I don't use the minimap very often. The colours I do look for are green (myself), yellow (stairs) and red (enemies).

Resistances
All armors provide some resistances. I'll generally discuss any special armors I get, but the basic armors give the following resistances (at full durability - resistances degrade as the armor does)
Green: 10% to bullet and shrapnel
Blue: 15% to plasma
Red: 20% to fire

You can get resistances from other places too, I'll explain those in the video. Note that resistances are added together, not multiplied. They cap at 95%, but at that point you're taking one damage from every instance of that damage so I don't think you care.

Sidestepping
Each enemy has a chance to miss you if you dodge to the side just before they shoot. The chance is larger for some enemies, mainly early-game enemies that don't use guns like the imp and cacodemon.

Some enemies either can't miss (only shotgunners) or have ground-targetted AoE attacks (revenant, arch-vile) that don't respond well to stepping out of the way.

If you dodge the wrong way then they might target the tile you were in one turn ago, but hit you anyway because you didn't actually leave their firing line. That's why it's called "sidestepping" and not "towardsthemstepping".

Mods
There are 4 types of mods. I use a lot of mods, but I only explain a little bit why I'm using them on various items.
Agility Mod: Gives movespeed on armor. Gives accuracy on weapons.
Bulk Mod: Gives durability (but also a larger movespeed penalty!) on armor. Gives ammo capacity to weapons.
Power Mod: Gives protection value to armor. Gives damage to weapons.
Tech Mod: Gives knockback resistance to armor. Gives firing speed to weapons.

So, which items get what?

Boots: Always agility. I'm not wearing these because I plan on stepping in lava, I'm basically wearing them as a socket for an agility mod.
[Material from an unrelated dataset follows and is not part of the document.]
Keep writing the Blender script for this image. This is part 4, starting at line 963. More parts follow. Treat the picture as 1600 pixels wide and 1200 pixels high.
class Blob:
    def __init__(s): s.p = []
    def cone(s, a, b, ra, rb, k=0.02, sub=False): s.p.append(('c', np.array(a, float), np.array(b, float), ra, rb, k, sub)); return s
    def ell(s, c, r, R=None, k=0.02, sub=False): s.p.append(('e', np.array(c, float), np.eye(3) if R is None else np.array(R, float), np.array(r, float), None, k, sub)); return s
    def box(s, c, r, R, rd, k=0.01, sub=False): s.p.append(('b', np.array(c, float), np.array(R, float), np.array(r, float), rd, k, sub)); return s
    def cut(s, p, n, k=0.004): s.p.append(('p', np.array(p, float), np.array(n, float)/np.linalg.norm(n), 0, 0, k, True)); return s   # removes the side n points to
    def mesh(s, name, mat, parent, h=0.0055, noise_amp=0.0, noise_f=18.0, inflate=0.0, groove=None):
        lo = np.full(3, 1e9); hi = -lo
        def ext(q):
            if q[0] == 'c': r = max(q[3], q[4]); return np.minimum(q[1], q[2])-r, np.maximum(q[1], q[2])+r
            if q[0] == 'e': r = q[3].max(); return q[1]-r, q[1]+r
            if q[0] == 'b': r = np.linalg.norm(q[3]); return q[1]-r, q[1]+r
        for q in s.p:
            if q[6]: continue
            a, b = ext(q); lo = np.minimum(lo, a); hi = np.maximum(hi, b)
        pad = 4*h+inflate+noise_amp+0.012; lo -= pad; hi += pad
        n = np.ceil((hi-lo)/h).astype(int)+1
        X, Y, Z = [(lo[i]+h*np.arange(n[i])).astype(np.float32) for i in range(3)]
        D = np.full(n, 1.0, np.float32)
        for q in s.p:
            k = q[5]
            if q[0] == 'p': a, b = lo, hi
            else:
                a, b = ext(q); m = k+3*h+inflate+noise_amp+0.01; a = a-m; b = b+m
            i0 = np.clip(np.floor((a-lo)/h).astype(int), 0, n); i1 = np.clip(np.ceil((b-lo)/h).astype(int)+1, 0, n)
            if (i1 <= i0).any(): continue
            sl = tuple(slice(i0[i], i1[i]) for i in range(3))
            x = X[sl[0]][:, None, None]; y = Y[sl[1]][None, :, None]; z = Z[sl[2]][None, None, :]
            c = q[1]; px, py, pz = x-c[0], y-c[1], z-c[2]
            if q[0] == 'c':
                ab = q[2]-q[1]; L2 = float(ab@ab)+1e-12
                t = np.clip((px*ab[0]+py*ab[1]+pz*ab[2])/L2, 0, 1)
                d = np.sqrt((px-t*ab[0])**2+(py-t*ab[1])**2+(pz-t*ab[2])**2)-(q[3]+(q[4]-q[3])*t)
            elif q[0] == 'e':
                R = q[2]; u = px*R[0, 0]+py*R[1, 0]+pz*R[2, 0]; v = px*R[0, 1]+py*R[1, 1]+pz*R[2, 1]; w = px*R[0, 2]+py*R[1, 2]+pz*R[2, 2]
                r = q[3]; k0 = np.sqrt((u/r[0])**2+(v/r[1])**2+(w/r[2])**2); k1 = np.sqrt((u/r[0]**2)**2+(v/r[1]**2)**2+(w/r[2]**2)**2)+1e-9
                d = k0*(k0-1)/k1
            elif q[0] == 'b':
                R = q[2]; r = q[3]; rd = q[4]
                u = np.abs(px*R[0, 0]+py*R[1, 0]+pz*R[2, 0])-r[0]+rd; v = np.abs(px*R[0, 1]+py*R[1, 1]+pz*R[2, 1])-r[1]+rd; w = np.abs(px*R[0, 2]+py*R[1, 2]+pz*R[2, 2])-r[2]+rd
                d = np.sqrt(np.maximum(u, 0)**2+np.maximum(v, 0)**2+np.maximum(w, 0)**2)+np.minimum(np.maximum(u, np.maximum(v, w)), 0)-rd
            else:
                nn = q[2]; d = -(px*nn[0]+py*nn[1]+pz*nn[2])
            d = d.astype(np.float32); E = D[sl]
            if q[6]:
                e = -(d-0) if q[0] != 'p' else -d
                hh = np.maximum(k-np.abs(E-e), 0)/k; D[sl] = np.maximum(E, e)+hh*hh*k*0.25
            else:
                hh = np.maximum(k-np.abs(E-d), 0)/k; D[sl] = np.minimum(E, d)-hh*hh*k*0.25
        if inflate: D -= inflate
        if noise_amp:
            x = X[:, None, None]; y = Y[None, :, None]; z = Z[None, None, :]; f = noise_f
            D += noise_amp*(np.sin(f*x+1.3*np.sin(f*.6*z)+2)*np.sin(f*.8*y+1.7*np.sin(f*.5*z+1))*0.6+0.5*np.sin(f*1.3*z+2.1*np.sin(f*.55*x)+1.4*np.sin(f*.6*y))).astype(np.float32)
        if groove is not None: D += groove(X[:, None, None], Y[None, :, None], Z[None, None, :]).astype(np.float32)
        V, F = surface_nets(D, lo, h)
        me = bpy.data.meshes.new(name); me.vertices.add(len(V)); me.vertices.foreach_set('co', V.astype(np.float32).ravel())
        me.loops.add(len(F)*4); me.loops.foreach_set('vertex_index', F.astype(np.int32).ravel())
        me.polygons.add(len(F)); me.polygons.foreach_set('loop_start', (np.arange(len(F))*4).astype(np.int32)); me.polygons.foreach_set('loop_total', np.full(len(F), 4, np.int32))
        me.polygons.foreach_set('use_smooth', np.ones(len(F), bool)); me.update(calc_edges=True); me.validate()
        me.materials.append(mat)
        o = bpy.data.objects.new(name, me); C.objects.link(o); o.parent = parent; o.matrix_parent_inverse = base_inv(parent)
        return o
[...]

Armor: Often agility, but any non-tech mod has its usefulness. Bulk/power red can get you through tough spots thanks to the fire resistance keeping you safe from most end-game enemies.

My shotguns: I'm mainly thinking about assemblies here. While most items can only be modded once, some two-mod combos will work and give you an item with a new functionality. The ones I like most for shotguns are:

Elephant gun - Regular shotgun + P + P. Deals massive damage, has massive reload time. I feel that if you think you want a double shotgun then you probably actually want this, because it has the same drawbacks but with better damage falloff and better armor penetration (that is, it deals 12d3 damage instead of two lots of 8d3).

Tactical shotgun - Combat shotgun + T + P. Can fire on consequtive turns, unlike combat shotgun. Excellent for any situation.

Foucsed double shotgun - Double shotgun + A + T + P. Woah! 3 mods! That means you need a level of Whizkid to make this work. This is the dream shotgun, great for everything except armor penetration. It does take a bit of doing to make it, though.

Rocket launcher: Any mod will work. They're all fairly average, honestly. Power mods are a bit overkill, tech mods only give +10% firing speed, bulk mods (give reload speed on one-shot weapons) don't mean much when I can reload on the move anyway, agility mods can be replaced by trick shots (aim at walls or multiple enemies to make hitting basically a certainty)

Plasma weaponry: A different kind of character could pull off some bullshit with a heavily-modded plasma rifle, but all I want is a bulk mod so that I can hold more plasma in less inventory space.

Chainsaw: A bulk mod. Power mods specifically increase the number that helps the least (eg. shotguns go from 8d3 to 9d3 and chainguns go from 1d6 x4 to 1d7 x4), so a power mod on a chainsaw makes it 4d7. Bulk mods make them 5d6 instead, which gives more damage on average. While agility would be nice to improve the 50-50 odds of hitting anything, any character that's actually planning on using their chainsaw will handle that by putting points in the melee damage/accuracy trait.